Fishing Odell Lake

Published 5:00 am Thursday, May 26, 2011

In the afternoon, the fog rolled in and the wind that blew over the top of the Cascades funneled down between the Cascade Summit and Maklaks Mountain and pushed up the waves. Only the north shore was visible below the clouds.

At that moment, my 9-pound, 9-ounce mackinaw held ninth place in the Odell Lake Lodge and Resort’s annual Mac Derby. Bob Bennett’s 11-pound, 9-ouncer was in sixth place. In the lead was a 21-pound, 11-ounce mackinaw.

With 10 places in the derby, we had a good chance to finish in the money if the action would slow down a little bit.

Although there had been a lot of fish caught over the past few days between 25 feet and 45 feet deep, we were picking up our lake trout between 100 and 120 feet deep.

When the tip of his rod began to tremble, Tim McLagan grabbed it out of the rod holder and popped the line out of the downrigger clip. He brought the fish up slowly to prevent it from bursting its air bladder on the way up. A 25-incher — McLagan released it.

We made another turn to follow the course that had paid off with our past two bites. Robert Troy dropped his downrigger ball back down to 120 feet, with the other line clipped off at 90 feet.

Behind the boat, a long way down, our J-Plugs did their work. They wobbled and rattled while we watched the depth finder and tried to run the baits up the slopes of the submerged canyons and back down again. From time to time, Bob called out the depths of fish marked on the screen. “There’s one at 48 feet, another at 67 feet.”

It was 3:45 when the rod shivered in its holder and the line popped off the clip. Robert Troy grabbed the rod. About 120 feet down, a big fish shook his head and the battle was joined. Line burned off the reel as the fish arced away from the boat. Troy pumped it up, then reeled down. Five minutes later, the fish made its last run when it saw the boat. On the next pass, it went headfirst, thrashing into the net.

I dialed Jon Ditgen while Troy kept his netted fish in the water.
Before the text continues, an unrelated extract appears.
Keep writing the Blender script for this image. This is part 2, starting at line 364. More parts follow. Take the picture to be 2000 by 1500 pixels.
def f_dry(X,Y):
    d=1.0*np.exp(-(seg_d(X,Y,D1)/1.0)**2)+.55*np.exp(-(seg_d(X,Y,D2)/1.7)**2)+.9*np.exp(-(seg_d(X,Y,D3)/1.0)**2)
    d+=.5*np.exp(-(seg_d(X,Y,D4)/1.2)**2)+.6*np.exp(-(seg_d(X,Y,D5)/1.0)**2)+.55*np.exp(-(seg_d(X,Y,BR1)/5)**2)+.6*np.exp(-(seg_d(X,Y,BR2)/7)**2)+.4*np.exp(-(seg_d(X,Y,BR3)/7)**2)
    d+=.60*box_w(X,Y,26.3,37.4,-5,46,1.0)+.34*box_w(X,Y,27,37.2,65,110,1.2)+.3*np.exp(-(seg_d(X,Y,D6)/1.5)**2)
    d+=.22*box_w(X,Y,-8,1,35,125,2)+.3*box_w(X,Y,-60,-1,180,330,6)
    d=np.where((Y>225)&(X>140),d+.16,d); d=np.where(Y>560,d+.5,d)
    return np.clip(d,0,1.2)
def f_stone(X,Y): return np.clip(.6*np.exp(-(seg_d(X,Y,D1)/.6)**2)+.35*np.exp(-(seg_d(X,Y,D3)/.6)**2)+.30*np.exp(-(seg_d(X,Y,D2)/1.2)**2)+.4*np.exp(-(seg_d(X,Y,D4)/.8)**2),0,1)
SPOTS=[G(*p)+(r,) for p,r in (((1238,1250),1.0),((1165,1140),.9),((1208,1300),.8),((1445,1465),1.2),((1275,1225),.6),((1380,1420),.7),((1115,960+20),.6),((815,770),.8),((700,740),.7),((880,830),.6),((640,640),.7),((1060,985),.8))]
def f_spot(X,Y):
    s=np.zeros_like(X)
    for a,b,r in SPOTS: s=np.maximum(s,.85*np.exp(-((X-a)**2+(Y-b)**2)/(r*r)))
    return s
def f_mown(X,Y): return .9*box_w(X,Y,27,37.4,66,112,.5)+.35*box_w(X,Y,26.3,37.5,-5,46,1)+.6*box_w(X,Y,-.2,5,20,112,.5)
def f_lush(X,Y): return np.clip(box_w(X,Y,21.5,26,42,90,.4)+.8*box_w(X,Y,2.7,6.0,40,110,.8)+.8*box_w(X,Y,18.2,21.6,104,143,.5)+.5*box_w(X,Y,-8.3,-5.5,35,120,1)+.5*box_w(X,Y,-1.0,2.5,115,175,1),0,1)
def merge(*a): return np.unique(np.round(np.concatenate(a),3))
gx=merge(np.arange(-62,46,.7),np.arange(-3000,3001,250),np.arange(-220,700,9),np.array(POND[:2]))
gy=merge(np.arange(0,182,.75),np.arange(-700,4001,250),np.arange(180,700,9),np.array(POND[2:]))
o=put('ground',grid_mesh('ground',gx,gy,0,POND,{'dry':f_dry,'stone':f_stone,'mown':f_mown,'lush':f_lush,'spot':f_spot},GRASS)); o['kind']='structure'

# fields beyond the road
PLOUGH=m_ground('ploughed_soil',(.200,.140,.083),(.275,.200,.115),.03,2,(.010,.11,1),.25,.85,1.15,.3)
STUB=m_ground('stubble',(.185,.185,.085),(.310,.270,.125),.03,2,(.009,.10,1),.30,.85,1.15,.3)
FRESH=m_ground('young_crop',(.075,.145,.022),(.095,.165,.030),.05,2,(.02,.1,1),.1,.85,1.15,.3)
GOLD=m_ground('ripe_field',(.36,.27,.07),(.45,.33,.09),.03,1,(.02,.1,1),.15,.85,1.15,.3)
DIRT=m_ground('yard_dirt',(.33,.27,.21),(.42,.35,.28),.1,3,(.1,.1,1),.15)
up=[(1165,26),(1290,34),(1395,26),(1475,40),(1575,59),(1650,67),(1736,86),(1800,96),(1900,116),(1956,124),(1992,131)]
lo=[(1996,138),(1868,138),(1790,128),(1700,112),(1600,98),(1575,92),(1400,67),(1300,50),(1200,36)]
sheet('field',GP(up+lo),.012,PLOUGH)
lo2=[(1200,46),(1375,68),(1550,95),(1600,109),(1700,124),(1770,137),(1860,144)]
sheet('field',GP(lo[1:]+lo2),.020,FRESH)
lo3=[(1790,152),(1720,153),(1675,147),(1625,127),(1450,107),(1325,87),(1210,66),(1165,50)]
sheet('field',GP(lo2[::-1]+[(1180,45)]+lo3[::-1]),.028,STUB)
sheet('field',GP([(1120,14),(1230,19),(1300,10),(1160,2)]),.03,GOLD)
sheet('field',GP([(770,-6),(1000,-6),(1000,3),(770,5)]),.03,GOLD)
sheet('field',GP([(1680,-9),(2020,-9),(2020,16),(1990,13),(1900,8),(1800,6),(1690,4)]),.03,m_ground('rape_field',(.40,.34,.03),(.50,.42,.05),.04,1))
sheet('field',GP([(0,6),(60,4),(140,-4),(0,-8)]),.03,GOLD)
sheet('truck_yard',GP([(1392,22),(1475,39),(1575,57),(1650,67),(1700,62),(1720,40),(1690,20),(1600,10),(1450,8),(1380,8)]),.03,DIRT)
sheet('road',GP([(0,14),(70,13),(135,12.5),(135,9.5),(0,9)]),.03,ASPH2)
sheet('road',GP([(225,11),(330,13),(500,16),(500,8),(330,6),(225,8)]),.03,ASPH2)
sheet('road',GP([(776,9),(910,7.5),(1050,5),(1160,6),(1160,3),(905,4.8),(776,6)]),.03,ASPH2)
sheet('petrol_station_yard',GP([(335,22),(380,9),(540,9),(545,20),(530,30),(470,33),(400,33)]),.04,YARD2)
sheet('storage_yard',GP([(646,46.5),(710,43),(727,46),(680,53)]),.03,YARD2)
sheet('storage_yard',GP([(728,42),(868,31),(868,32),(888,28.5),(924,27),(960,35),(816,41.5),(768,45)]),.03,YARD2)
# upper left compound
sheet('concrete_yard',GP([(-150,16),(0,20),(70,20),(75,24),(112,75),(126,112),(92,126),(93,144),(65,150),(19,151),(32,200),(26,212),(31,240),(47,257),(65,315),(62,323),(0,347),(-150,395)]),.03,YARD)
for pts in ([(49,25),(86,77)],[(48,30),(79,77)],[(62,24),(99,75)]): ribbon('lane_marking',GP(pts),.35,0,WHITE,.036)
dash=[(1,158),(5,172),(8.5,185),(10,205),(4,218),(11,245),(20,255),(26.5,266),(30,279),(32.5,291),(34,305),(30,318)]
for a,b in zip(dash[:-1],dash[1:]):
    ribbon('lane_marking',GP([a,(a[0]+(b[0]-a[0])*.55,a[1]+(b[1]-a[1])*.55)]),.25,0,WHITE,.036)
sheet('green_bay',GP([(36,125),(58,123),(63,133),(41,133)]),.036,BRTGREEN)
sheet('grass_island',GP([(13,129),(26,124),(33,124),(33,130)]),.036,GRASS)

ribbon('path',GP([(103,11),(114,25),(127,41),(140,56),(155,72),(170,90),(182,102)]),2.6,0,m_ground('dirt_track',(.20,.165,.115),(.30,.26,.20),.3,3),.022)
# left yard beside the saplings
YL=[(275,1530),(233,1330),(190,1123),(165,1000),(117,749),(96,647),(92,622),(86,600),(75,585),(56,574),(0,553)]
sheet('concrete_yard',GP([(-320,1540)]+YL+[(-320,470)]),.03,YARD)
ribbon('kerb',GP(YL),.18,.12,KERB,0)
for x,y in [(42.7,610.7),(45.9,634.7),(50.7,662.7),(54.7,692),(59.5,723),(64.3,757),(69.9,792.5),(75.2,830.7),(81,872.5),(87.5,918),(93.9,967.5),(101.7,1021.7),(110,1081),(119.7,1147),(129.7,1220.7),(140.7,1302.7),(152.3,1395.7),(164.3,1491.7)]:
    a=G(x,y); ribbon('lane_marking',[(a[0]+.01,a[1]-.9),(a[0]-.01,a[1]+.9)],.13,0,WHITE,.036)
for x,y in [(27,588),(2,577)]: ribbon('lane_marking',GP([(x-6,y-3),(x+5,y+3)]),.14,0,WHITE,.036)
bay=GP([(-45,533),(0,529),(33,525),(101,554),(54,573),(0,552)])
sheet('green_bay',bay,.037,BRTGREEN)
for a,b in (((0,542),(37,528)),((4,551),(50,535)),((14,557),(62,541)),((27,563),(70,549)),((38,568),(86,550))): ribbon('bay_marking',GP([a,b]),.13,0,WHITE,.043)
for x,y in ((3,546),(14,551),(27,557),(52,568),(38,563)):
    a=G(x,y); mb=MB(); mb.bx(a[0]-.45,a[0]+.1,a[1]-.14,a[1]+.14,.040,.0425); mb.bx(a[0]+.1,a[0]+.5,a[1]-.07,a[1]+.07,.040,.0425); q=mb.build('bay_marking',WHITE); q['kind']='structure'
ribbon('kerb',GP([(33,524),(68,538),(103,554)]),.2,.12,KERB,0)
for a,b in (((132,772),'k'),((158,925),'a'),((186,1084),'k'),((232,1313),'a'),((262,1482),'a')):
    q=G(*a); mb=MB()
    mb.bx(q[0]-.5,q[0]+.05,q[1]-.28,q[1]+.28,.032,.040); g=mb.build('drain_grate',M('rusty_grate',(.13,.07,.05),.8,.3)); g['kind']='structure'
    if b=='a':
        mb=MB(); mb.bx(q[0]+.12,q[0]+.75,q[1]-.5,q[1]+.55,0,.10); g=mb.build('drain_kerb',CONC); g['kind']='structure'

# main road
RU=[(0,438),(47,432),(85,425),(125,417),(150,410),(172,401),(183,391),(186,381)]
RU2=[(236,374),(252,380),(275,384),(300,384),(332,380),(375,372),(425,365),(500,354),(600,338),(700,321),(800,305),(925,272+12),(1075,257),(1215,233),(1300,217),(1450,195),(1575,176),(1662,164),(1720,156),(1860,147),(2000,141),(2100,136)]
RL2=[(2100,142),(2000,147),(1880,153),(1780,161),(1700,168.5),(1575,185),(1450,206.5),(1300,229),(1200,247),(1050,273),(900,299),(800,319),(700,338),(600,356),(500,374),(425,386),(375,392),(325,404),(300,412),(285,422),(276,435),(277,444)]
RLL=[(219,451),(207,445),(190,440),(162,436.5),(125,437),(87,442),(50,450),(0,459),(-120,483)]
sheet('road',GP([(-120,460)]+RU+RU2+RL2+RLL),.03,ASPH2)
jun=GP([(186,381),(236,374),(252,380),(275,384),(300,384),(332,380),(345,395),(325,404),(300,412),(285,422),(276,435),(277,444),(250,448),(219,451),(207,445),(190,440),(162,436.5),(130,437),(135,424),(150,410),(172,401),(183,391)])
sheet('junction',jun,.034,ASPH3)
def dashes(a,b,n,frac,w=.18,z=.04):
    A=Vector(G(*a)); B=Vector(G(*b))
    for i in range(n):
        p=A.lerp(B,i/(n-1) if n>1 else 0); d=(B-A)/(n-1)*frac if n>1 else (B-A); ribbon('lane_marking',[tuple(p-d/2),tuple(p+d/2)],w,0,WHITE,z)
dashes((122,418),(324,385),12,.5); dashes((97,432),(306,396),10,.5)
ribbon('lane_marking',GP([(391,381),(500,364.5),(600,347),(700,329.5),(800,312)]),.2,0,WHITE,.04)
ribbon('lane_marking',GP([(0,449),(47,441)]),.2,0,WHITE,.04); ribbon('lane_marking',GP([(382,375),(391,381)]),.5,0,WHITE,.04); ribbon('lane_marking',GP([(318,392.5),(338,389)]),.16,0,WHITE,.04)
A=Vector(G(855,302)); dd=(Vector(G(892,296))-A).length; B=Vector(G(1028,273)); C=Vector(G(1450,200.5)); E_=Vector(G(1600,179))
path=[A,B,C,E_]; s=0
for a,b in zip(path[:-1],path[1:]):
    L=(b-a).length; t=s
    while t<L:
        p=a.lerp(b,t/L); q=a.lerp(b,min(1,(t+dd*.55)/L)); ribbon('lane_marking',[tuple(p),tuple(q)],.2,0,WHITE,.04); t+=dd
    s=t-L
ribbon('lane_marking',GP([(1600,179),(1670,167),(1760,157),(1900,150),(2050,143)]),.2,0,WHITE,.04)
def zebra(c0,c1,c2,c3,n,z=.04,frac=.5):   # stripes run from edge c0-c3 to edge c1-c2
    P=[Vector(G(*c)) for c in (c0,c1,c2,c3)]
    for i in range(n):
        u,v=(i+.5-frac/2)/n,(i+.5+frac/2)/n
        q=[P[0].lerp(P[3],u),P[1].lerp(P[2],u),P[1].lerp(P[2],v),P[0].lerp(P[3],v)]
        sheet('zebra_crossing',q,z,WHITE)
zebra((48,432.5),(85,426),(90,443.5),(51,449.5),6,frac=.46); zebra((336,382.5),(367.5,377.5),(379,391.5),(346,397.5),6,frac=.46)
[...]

In a few minutes, Ditgen’s boat showed through the fog. When the boat was alongside, Troy handed the net over. The big fish pulled the scale to 15 pounds. I did the math.

My fish had dropped back to 10th place. Anything bigger than 10 pounds would bump my mack into 11th and out of the derby.

At the pre-derby angler meeting, Ditgen promoted a catch-and-release ethic. With cell phones or radios, the angler can call for a check of the catch, then the fish can be released if the angler doesn’t want to keep it.

In the course of the day, when Ditgen gets a call, he gets a direction and description of the boat and heads across the lake to weigh and measure and watch the angler release the fish, back to deep water.

A hundred feet down, a J-Plug wiggled its temptation. It dug, it shimmied, it rattled, the tip of the rod pulsed and the downrigger cable hummed in the wind. We had an hour and a half left until the 6 o’clock horn and the end of the day’s fishing when the rod tip plunged toward the water and the line pulled away from the downrigger clip.

Line blistered off the reel. The big lake trout wallowed and Tim gained line before the fish ran again. Five head-shaking, arm-wrenching minutes later, the fish was alongside the boat. “I don’t know why some people say these fish don’t fight,” Tim said.

Jon Ditgen’s boat showed through the fog. Tim’s trophy pulled the scale to 18 pounds, 3 ounces for second place in the derby. That booted me and my fish out of contention. The next day, an even bigger mackinaw was brought to the net, which pushed Tim’s lake trout back to third place for the finish, Robert Troy’s to eighth place and Bob Bennett’s into never-never land.

Sunday afternoon, at the awards ceremony, Ole Hanson’s fish, at 21 pounds, 11 ounces, placed first. David Davey weighed in with an 18-pound, 8-ounce lake trout and Tim McLagan’s fish took third.

Odell’s lake trout fishery was established by stocking efforts in the early 1900s, and Oregon’s current state record laker was caught in Odell in 1984. That fish tipped the scales at 40 pounds, 8 ounces. Most of the fish run between 5 and 15 pounds, but the Oregon Department of Fish and Wildlife has recorded lake trout in the 50-pound range. Fishermen come from all over the Northwest for the chance at boating one. Anytime between the first of May and the end of October, any angler on the lake has a good chance at the new state record.